En esos días sin trabajo y sin dinero, después de vagar las primeras horas de la mañana por oficinas frías y aburridas repartiendo fólderes color manila y papeles con fotografías fotocopiadas y sin nada que hacer, enfilaba a la Biblioteca Central. Solo era dejar mi cédula o mi carnet universitario y pedir un periódico de tal día y me daban un enorme libro empastado conteniendo las ediciones mensuales de tal publicación. Llegaba casi a diario.
Y así, leí someramente casi todos los periódicos de aquella época. Asesinatos políticos difíciles de no informar mezclados con campos pagados y anuncios del primer centro comercial con gradas eléctricas en el país. Notas de bautizos, quinceaños y matrimonios entre caballeros y señoritas ejemplares. Decentes.
Recuerdo que también en esos mismos días, por la tarde-noche, asistía ala Universidad.Parauno de los cursos redactamos en un grupo de trabajo un texto que sintetizaba los resultados de una “investigación”. Lo que resultó, desde mi opinión, era un trabajo muy completo acerca de uno de los acuerdos de paz en cuyo contexto se desarrolla el trabajo final de Gerardi y de la Comisión para el Esclarecimiento Histórico.
El día de la exposición de los resultados, fue evidente que estaba rodeado de gente apática y desinteresada. O más bien con intereses distintos a esos que construyen imaginarios colectivos. Que construyen memoria. O tal vez el trabajo era muy malo. Ni siquiera obtuvimos la nota que pensaba nos merecíamos. En el patio estaba a punto de empezar una fiesta.

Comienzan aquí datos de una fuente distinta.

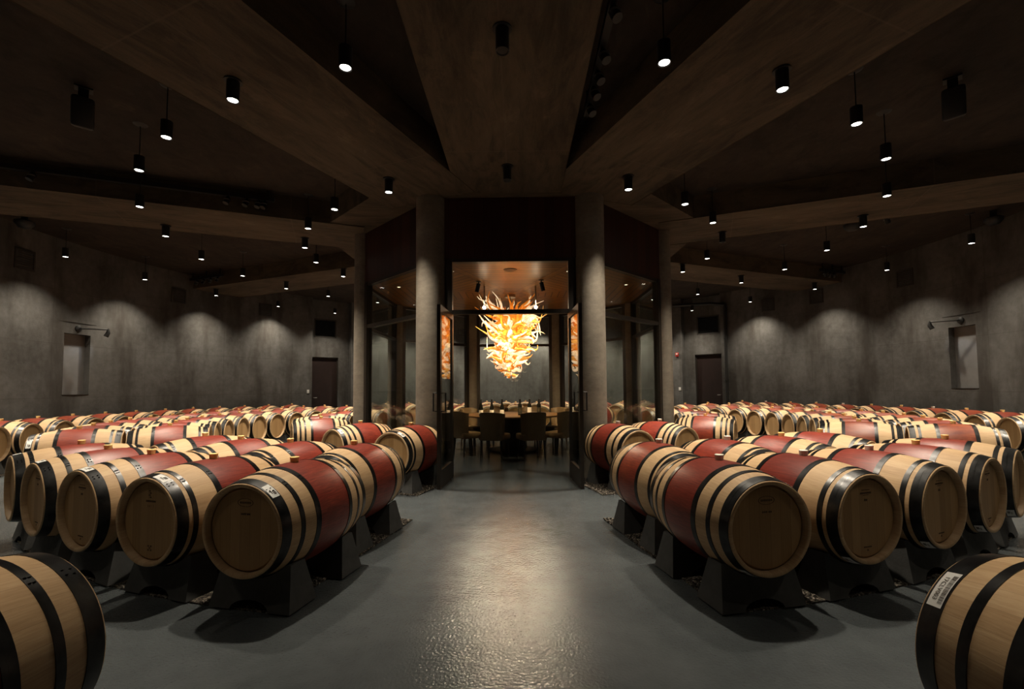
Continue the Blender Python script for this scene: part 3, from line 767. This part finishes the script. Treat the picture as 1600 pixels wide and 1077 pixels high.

Recuerdo todo esto en estos días de sentencias que jamás esperé ver en este país. En estos días en extremo polarizados por los mismos grupos de siempre. Antagónicos. Y el resto, mofándose y riéndose de que solo en Guatemala se puede condenar a alguien a seis mil años de prisión. O repitiendo como queriendo lograr que sea cierto: “Acá no hubo genocidio”, “Ya o’mbre, dénle la vuelta a la página”, etc., etc., etc. De eso lo atestiguan los muros en las redes sociales. Y alguna que otra entrevista en los medios.

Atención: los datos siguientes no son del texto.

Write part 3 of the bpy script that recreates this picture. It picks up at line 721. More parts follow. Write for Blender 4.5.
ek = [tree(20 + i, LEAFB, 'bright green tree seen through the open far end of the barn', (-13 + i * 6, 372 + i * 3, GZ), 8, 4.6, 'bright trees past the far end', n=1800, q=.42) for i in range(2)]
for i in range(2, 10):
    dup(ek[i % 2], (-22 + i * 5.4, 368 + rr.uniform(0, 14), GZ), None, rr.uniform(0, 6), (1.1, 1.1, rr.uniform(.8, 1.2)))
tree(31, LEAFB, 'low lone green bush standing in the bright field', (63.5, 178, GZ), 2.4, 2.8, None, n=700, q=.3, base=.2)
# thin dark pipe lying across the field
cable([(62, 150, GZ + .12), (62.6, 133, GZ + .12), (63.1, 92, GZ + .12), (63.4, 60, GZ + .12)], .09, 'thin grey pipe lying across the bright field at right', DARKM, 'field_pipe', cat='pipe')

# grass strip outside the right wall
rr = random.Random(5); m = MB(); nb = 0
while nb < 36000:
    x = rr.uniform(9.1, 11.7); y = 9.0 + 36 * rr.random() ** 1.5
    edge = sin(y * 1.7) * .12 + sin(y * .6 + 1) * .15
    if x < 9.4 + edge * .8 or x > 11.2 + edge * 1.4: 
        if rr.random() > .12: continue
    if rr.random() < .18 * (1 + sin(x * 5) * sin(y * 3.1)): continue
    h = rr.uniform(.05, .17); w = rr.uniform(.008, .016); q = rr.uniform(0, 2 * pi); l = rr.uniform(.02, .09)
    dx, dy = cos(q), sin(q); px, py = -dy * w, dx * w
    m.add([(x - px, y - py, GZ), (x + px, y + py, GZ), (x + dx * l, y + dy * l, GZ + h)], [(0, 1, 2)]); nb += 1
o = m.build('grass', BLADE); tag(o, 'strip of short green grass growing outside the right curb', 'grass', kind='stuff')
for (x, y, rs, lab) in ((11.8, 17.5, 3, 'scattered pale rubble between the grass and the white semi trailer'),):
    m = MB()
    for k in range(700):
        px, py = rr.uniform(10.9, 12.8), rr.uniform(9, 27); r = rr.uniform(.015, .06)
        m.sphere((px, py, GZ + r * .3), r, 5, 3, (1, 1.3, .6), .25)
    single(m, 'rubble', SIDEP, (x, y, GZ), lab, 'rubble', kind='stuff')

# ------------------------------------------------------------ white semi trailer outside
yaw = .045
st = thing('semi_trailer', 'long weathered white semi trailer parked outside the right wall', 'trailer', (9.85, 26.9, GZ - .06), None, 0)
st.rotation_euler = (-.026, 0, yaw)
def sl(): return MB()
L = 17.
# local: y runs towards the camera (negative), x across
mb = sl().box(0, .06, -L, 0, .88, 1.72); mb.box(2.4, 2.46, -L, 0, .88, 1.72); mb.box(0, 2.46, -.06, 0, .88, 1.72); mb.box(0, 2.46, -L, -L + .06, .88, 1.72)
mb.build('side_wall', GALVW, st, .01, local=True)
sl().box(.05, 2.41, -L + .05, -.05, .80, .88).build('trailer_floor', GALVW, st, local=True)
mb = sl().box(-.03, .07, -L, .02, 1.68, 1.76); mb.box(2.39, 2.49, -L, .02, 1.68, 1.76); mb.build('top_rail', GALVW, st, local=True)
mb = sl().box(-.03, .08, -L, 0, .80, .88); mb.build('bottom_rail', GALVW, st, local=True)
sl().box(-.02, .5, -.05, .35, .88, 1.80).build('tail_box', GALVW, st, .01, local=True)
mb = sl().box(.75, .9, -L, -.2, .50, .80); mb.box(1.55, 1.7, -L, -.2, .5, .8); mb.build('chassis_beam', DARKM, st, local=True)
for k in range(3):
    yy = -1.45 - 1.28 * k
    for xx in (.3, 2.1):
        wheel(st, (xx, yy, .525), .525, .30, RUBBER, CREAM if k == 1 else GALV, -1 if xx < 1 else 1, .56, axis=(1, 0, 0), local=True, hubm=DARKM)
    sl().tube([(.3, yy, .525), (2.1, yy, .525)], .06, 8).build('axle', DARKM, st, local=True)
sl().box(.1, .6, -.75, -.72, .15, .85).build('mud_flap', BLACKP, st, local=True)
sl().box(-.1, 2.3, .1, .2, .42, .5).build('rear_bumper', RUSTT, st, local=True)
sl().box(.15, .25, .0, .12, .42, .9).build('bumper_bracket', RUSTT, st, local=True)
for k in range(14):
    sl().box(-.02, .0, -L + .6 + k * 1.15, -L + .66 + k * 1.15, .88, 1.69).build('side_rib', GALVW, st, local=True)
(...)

No todos los días acaban sentenciados militares en el país, y aunque faltan los que completan hacia arriba la cadena de mando, es un paso trascendental para discutir nuestra realidad. Debió ser o debería ser un espacio para reflexionar sobre nuestro pasado, nuestra historia. Para la mayoría, hablo de las personas más allá de los círculos académicos, artísticos o periodísticos, el dato de la sentencia se volvió anecdótico y fuente de risas.
O de burla para lo que realmente les llamó y cautivó la atención esta semana. El evento principal en este circo electorero. El último recurso antes que le digan no. O bueno, lo que casi todos esperan y desean fervientemente. Como si con eso el país se arreglara. La innombrable por su nombre real y al contrario, rebautizada por tal cantidad de epítetos que si en este país, la justicia funcionara deberían varios de ellos sentados en el banquillo.
Todo sigue siendo igual. Violencia en las calles y ahora con esto de las redes sociales, violencia desde los monitores. Nací y crecí en una época violenta. Y lo que nos quedó de aquellos años es este miedo, es esta prisión. Este aislamiento e individualismo pernoctando en los dogmas de la superación personal y otros parecidos repetidos por la publicidad y los medios de comunicación. Este no país.
Seguimos siendo una sociedad fragmentada y repitiendo los mismos moldes. Naciendo y muriendo en la misma y eterna violencia. En la misma y eterna indiferencia. Asistiendo devotamente a los centros comerciales. Nombrando puentes y obras grises con suspiros de tiempos mejores que no lo fueron. Sí, nada ha cambiado.